>>>
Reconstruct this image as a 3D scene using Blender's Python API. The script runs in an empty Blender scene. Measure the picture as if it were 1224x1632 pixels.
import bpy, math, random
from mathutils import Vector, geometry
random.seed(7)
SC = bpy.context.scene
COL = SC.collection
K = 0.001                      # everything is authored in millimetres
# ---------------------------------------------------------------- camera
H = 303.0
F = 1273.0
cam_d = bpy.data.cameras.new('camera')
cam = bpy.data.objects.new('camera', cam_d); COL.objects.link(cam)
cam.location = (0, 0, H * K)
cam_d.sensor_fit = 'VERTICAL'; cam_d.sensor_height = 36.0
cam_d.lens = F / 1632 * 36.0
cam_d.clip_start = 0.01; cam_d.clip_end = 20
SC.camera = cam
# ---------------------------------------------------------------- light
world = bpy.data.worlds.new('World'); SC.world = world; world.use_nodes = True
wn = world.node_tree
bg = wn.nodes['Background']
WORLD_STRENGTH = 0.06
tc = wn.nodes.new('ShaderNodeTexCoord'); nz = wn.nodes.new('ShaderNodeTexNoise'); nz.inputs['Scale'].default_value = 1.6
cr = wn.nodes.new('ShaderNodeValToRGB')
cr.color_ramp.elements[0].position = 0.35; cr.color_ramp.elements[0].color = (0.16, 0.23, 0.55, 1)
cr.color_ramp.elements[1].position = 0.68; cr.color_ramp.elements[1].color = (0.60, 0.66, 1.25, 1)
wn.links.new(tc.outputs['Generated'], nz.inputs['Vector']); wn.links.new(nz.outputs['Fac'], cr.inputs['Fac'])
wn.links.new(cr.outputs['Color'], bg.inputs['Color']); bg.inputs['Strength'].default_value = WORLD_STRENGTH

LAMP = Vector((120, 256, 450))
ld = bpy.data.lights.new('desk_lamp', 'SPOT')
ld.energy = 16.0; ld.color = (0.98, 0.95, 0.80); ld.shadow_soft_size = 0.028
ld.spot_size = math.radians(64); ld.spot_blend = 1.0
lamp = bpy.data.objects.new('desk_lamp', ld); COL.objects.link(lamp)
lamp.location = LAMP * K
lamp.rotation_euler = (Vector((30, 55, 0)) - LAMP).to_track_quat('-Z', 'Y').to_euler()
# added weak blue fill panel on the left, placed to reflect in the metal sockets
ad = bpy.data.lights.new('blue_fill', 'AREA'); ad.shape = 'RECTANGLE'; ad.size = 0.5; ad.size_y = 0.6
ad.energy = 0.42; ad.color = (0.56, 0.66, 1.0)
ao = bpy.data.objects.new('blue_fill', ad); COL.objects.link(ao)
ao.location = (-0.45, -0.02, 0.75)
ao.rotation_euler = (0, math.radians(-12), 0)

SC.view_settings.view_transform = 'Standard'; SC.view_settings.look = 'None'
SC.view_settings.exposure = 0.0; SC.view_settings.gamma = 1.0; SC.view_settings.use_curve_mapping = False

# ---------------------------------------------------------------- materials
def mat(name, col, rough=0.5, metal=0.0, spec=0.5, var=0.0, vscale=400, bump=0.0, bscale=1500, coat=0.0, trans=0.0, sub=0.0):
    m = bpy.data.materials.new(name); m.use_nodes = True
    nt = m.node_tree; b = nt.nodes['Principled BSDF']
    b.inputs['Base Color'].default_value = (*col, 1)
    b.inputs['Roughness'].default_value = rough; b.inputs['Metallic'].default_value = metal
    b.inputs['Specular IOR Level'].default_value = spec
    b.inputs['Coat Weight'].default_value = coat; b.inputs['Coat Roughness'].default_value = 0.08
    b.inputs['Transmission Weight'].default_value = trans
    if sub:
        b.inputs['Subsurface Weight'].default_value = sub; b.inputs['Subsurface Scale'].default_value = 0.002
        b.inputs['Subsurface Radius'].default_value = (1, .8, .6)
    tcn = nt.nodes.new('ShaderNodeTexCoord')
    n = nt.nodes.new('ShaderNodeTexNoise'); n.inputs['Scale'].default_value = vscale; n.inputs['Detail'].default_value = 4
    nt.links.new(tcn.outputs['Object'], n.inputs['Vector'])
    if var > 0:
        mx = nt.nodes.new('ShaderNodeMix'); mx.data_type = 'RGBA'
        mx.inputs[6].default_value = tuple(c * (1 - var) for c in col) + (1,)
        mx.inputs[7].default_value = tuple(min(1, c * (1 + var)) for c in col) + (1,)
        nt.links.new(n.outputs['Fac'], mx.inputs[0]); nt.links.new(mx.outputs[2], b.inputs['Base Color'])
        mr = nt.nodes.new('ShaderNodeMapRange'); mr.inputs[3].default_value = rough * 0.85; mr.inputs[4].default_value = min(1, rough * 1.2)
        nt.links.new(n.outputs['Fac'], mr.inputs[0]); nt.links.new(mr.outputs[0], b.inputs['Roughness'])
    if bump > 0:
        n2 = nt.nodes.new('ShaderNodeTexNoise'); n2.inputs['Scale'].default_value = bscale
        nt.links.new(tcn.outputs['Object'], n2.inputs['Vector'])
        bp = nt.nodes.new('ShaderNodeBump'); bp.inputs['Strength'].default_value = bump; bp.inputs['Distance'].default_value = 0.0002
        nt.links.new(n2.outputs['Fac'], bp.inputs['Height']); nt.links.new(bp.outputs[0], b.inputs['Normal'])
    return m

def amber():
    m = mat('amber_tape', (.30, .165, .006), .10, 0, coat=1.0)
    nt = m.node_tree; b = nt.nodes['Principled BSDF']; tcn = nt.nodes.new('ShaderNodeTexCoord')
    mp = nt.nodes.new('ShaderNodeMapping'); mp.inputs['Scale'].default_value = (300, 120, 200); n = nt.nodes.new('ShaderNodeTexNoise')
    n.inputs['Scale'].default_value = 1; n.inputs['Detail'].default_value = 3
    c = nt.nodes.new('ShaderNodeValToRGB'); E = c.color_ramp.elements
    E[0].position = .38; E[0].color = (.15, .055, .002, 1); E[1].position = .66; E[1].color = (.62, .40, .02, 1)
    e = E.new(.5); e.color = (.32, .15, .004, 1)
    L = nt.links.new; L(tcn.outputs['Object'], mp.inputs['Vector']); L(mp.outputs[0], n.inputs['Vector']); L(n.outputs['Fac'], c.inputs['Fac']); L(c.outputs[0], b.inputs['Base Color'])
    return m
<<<
Exercise aim: Go through the listing above and restate it word for word.

Result for this task:
Reconstruct this image as a 3D scene using Blender's Python API. The script runs in an empty Blender scene. Measure the picture as if it were 1224x1632 pixels.
import bpy, math, random
from mathutils import Vector, geometry
random.seed(7)
SC = bpy.context.scene
COL = SC.collection
K = 0.001                      # everything is authored in millimetres
# ---------------------------------------------------------------- camera
H = 303.0
F = 1273.0
cam_d = bpy.data.cameras.new('camera')
cam = bpy.data.objects.new('camera', cam_d); COL.objects.link(cam)
cam.location = (0, 0, H * K)
cam_d.sensor_fit = 'VERTICAL'; cam_d.sensor_height = 36.0
cam_d.lens = F / 1632 * 36.0
cam_d.clip_start = 0.01; cam_d.clip_end = 20
SC.camera = cam
# ---------------------------------------------------------------- light
world = bpy.data.worlds.new('World'); SC.world = world; world.use_nodes = True
wn = world.node_tree
bg = wn.nodes['Background']
WORLD_STRENGTH = 0.06
tc = wn.nodes.new('ShaderNodeTexCoord'); nz = wn.nodes.new('ShaderNodeTexNoise'); nz.inputs['Scale'].default_value = 1.6
cr = wn.nodes.new('ShaderNodeValToRGB')
cr.color_ramp.elements[0].position = 0.35; cr.color_ramp.elements[0].color = (0.16, 0.23, 0.55, 1)
cr.color_ramp.elements[1].position = 0.68; cr.color_ramp.elements[1].color = (0.60, 0.66, 1.25, 1)
wn.links.new(tc.outputs['Generated'], nz.inputs['Vector']); wn.links.new(nz.outputs['Fac'], cr.inputs['Fac'])
wn.links.new(cr.outputs['Color'], bg.inputs['Color']); bg.inputs['Strength'].default_value = WORLD_STRENGTH

LAMP = Vector((120, 256, 450))
ld = bpy.data.lights.new('desk_lamp', 'SPOT')
ld.energy = 16.0; ld.color = (0.98, 0.95, 0.80); ld.shadow_soft_size = 0.028
ld.spot_size = math.radians(64); ld.spot_blend = 1.0
lamp = bpy.data.objects.new('desk_lamp', ld); COL.objects.link(lamp)
lamp.location = LAMP * K
lamp.rotation_euler = (Vector((30, 55, 0)) - LAMP).to_track_quat('-Z', 'Y').to_euler()
# added weak blue fill panel on the left, placed to reflect in the metal sockets
ad = bpy.data.lights.new('blue_fill', 'AREA'); ad.shape = 'RECTANGLE'; ad.size = 0.5; ad.size_y = 0.6
ad.energy = 0.42; ad.color = (0.56, 0.66, 1.0)
ao = bpy.data.objects.new('blue_fill', ad); COL.objects.link(ao)
ao.location = (-0.45, -0.02, 0.75)
ao.rotation_euler = (0, math.radians(-12), 0)

SC.view_settings.view_transform = 'Standard'; SC.view_settings.look = 'None'
SC.view_settings.exposure = 0.0; SC.view_settings.gamma = 1.0; SC.view_settings.use_curve_mapping = False

# ---------------------------------------------------------------- materials
def mat(name, col, rough=0.5, metal=0.0, spec=0.5, var=0.0, vscale=400, bump=0.0, bscale=1500, coat=0.0, trans=0.0, sub=0.0):
    m = bpy.data.materials.new(name); m.use_nodes = True
    nt = m.node_tree; b = nt.nodes['Principled BSDF']
    b.inputs['Base Color'].default_value = (*col, 1)
    b.inputs['Roughness'].default_value = rough; b.inputs['Metallic'].default_value = metal
    b.inputs['Specular IOR Level'].default_value = spec
    b.inputs['Coat Weight'].default_value = coat; b.inputs['Coat Roughness'].default_value = 0.08
    b.inputs['Transmission Weight'].default_value = trans
    if sub:
        b.inputs['Subsurface Weight'].default_value = sub; b.inputs['Subsurface Scale'].default_value = 0.002
        b.inputs['Subsurface Radius'].default_value = (1, .8, .6)
    tcn = nt.nodes.new('ShaderNodeTexCoord')
    n = nt.nodes.new('ShaderNodeTexNoise'); n.inputs['Scale'].default_value = vscale; n.inputs['Detail'].default_value = 4
    nt.links.new(tcn.outputs['Object'], n.inputs['Vector'])
    if var > 0:
        mx = nt.nodes.new('ShaderNodeMix'); mx.data_type = 'RGBA'
        mx.inputs[6].default_value = tuple(c * (1 - var) for c in col) + (1,)
        mx.inputs[7].default_value = tuple(min(1, c * (1 + var)) for c in col) + (1,)
        nt.links.new(n.outputs['Fac'], mx.inputs[0]); nt.links.new(mx.outputs[2], b.inputs['Base Color'])
        mr = nt.nodes.new('ShaderNodeMapRange'); mr.inputs[3].default_value = rough * 0.85; mr.inputs[4].default_value = min(1, rough * 1.2)
        nt.links.new(n.outputs['Fac'], mr.inputs[0]); nt.links.new(mr.outputs[0], b.inputs['Roughness'])
    if bump > 0:
        n2 = nt.nodes.new('ShaderNodeTexNoise'); n2.inputs['Scale'].default_value = bscale
        nt.links.new(tcn.outputs['Object'], n2.inputs['Vector'])
        bp = nt.nodes.new('ShaderNodeBump'); bp.inputs['Strength'].default_value = bump; bp.inputs['Distance'].default_value = 0.0002
        nt.links.new(n2.outputs['Fac'], bp.inputs['Height']); nt.links.new(bp.outputs[0], b.inputs['Normal'])
    return m

def amber():
    m = mat('amber_tape', (.30, .165, .006), .10, 0, coat=1.0)
    nt = m.node_tree; b = nt.nodes['Principled BSDF']; tcn = nt.nodes.new('ShaderNodeTexCoord')
    mp = nt.nodes.new('ShaderNodeMapping'); mp.inputs['Scale'].default_value = (300, 120, 200); n = nt.nodes.new('ShaderNodeTexNoise')
    n.inputs['Scale'].default_value = 1; n.inputs['Detail'].default_value = 3
    c = nt.nodes.new('ShaderNodeValToRGB'); E = c.color_ramp.elements
    E[0].position = .38; E[0].color = (.15, .055, .002, 1); E[1].position = .66; E[1].color = (.62, .40, .02, 1)
    e = E.new(.5); e.color = (.32, .15, .004, 1)
    L = nt.links.new; L(tcn.outputs['Object'], mp.inputs['Vector']); L(mp.outputs[0], n.inputs['Vector']); L(n.outputs['Fac'], c.inputs['Fac']); L(c.outputs[0], b.inputs['Base Color'])
    return m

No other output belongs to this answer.